Brooklyner-Schneider Hopfen-Weisse

A couple years back two brewers came together from different parts of the world with different philosophies and traditions in brewing. One was Garrett Oliver from the great Brooklyn Brewery, home to Local 1, and Local 2 as well as one of the best Imperial Stouts around. The other was Hans-Peter Dresler from Schneider and Sons brewery in Germany, home to one of the best wheat beers around as well as Aventinus. They came together to make two beers, one made in Germany, the other made in New York at the Brooklyn Brewery, creating two very unique beers. This beer is the one brewed in New York packaged in a champagne like bottle. Its a pale-weisse bock fermented with the Schneider house yeast, and dry hopped with Amarillo and Palisade Hops.
The Beer: This one weighs in at 8.5% and pours a honey golden color with a thick pillowy white head, instead of dissipating the head seems to continue to grow up over the lip of the glass. The nose is banana, fruity esters, hops, cloves, it smells of hoppy resins. The mouthfeel is thick and chewy. Tons of spice, cloves, cinnamon, bananas, hops, citrus. Very effervescent. Has a very dry finish that has become a Brooklyn hallmark.
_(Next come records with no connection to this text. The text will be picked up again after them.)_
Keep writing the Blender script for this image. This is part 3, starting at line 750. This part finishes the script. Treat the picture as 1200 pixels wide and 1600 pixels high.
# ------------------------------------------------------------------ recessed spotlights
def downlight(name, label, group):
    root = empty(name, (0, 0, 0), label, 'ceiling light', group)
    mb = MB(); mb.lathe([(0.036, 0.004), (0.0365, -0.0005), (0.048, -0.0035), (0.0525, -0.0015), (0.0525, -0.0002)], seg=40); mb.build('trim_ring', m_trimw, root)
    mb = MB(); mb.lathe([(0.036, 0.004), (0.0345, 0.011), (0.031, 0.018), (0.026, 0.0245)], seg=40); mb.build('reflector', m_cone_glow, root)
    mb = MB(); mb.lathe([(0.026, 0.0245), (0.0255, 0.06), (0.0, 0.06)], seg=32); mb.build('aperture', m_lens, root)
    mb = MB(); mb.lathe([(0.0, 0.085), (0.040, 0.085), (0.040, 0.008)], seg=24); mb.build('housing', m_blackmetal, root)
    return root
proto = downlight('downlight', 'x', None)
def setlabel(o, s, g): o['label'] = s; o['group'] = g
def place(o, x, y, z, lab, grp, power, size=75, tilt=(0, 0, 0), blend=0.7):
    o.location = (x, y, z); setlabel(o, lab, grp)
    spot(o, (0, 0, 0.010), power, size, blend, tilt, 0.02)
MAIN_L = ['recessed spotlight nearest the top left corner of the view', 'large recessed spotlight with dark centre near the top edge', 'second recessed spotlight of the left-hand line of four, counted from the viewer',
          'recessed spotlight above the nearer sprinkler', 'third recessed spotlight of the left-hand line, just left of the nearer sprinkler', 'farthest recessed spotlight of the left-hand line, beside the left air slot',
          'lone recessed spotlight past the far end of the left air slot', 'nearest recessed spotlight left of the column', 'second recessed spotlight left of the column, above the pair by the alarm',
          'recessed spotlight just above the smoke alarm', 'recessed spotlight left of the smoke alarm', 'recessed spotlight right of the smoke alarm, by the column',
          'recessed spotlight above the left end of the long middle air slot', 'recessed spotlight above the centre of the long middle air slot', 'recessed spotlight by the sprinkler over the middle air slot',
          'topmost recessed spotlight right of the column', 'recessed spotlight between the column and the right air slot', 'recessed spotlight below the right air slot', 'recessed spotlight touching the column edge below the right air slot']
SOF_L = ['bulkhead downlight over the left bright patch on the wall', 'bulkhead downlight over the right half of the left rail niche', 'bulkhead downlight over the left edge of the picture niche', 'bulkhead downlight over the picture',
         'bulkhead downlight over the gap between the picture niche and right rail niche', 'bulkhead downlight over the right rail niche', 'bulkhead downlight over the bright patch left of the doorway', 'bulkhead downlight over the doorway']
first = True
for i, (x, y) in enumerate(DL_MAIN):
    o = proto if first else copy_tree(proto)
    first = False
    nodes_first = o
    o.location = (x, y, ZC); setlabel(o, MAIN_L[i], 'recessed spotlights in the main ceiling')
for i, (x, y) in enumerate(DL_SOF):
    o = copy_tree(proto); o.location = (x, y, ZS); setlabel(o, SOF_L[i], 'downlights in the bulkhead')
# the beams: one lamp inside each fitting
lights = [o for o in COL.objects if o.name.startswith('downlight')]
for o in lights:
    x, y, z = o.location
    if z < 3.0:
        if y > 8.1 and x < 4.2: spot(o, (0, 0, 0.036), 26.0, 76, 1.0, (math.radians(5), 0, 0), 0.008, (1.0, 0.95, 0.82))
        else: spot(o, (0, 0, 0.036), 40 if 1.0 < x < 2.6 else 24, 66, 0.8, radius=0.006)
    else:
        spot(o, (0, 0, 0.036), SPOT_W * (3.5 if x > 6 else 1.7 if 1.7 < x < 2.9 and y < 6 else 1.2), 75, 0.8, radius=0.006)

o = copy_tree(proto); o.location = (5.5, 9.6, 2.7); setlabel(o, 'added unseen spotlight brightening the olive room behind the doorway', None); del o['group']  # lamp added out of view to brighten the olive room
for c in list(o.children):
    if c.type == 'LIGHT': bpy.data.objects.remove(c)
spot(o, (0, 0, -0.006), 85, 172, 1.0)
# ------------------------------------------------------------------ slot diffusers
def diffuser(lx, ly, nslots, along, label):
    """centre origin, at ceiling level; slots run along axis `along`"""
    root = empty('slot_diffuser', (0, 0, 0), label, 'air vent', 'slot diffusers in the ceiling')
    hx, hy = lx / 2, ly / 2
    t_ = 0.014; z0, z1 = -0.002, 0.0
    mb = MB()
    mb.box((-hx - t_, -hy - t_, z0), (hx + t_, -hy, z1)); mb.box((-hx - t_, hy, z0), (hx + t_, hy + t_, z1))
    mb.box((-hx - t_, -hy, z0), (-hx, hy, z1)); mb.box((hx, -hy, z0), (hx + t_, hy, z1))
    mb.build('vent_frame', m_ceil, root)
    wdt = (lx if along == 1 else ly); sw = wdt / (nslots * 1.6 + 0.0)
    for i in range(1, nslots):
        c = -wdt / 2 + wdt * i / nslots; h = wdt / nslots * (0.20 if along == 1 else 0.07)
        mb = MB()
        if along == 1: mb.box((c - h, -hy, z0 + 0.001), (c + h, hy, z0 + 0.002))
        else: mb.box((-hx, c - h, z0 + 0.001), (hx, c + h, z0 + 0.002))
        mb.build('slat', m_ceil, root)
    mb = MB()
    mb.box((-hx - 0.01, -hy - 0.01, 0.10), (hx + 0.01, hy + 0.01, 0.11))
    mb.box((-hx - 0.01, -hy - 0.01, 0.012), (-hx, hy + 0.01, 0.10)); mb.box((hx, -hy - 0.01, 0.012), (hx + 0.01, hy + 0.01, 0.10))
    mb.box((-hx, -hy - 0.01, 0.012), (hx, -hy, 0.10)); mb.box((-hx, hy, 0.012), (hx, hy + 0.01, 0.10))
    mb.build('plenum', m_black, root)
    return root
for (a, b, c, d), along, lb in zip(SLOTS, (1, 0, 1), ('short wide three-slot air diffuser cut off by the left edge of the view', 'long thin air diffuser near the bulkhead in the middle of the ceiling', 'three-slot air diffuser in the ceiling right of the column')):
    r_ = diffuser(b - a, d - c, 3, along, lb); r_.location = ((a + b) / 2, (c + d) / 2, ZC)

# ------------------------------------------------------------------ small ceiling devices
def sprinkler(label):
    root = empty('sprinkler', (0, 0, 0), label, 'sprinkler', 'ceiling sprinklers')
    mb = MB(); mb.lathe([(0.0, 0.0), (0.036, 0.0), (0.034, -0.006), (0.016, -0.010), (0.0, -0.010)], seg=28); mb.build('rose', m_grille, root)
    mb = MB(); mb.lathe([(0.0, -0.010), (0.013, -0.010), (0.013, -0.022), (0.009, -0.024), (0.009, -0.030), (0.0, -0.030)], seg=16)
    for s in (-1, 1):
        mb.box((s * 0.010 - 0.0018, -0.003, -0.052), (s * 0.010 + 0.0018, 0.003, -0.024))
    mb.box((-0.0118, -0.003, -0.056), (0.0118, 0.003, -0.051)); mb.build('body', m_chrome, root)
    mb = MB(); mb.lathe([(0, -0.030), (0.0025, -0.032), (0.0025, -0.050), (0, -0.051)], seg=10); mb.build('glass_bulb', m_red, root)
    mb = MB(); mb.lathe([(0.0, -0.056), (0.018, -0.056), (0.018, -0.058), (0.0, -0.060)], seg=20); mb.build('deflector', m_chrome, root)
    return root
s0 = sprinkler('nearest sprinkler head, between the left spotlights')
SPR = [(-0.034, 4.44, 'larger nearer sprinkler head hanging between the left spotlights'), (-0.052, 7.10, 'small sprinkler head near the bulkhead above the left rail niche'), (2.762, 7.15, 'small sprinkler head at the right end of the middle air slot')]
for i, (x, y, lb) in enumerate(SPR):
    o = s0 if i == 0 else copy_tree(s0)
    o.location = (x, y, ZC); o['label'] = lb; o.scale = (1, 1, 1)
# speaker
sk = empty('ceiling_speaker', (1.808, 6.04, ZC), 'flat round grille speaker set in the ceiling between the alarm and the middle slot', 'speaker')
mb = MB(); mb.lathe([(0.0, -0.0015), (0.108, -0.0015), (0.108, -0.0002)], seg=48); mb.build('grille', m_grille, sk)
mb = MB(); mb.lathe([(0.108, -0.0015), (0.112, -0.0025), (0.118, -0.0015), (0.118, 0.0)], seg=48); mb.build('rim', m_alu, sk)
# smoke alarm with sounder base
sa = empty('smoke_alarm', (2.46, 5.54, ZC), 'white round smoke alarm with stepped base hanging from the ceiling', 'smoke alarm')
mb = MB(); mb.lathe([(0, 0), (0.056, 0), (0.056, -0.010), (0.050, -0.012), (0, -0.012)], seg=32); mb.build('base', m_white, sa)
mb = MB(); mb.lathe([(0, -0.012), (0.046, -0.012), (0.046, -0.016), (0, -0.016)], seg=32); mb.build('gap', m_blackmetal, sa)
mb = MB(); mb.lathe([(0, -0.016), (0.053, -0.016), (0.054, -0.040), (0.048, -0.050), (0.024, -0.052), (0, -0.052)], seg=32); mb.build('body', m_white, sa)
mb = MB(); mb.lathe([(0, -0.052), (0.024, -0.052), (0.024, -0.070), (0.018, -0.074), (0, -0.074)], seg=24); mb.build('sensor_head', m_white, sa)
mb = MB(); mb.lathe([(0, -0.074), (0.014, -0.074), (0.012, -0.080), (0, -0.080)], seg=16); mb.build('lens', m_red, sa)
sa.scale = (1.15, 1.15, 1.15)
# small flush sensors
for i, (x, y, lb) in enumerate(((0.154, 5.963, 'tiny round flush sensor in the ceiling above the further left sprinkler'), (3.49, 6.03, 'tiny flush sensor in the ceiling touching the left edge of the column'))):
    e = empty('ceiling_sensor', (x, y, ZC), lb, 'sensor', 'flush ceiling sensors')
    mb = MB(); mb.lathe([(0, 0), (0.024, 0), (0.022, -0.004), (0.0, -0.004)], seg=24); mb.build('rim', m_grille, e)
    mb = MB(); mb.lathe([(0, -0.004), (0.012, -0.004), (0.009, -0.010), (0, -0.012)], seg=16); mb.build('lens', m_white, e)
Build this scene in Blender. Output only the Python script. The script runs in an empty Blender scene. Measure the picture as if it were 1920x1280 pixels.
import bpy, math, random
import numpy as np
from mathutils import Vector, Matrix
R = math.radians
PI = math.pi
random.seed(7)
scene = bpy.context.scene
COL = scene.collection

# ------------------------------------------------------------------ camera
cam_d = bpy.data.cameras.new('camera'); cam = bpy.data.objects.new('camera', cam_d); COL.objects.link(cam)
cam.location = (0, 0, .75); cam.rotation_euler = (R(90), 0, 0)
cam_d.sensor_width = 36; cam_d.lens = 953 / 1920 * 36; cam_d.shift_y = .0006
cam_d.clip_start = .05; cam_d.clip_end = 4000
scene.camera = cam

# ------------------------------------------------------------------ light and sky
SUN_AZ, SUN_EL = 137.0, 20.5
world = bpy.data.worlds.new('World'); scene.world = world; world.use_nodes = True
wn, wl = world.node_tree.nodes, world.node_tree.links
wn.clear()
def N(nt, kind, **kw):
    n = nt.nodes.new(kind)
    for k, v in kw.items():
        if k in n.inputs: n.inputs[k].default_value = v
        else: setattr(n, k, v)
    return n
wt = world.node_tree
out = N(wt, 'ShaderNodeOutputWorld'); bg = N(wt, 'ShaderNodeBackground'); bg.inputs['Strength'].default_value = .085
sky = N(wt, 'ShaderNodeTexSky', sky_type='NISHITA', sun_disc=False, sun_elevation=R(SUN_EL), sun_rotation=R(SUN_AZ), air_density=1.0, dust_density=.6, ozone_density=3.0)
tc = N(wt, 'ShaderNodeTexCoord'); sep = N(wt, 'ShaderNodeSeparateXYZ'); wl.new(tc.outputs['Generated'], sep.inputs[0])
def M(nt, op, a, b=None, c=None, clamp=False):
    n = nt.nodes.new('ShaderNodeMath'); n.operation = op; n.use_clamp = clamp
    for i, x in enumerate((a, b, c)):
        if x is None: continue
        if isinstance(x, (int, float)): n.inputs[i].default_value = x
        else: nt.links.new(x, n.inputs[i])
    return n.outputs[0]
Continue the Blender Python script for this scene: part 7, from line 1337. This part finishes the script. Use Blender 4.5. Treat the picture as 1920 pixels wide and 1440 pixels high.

Just a little alcohol. The finish is bitter, some from hops, some from something else that I just can't place. As it warms it becomes creamier, but that bitterness on the finish just doesn't subside. Its not the citrus peel bitterness of hops its something else that's not all that pleasant honestly. This starts as a great beer that finishes a notch below. It gets a B from me. Here's what the folks at BA had to say.

1 comment:

James W. said...

This is one of only two Brooklyn beers I have had the privilege to try. I enjoyed it, but Local 1 is easily one of the best beers I have ever had. I wish I could get Brooklyn's stuff here in Central Illinois. I'm also a big fan of collaboration brews, so I was pleased to get this the same day I got Local 1.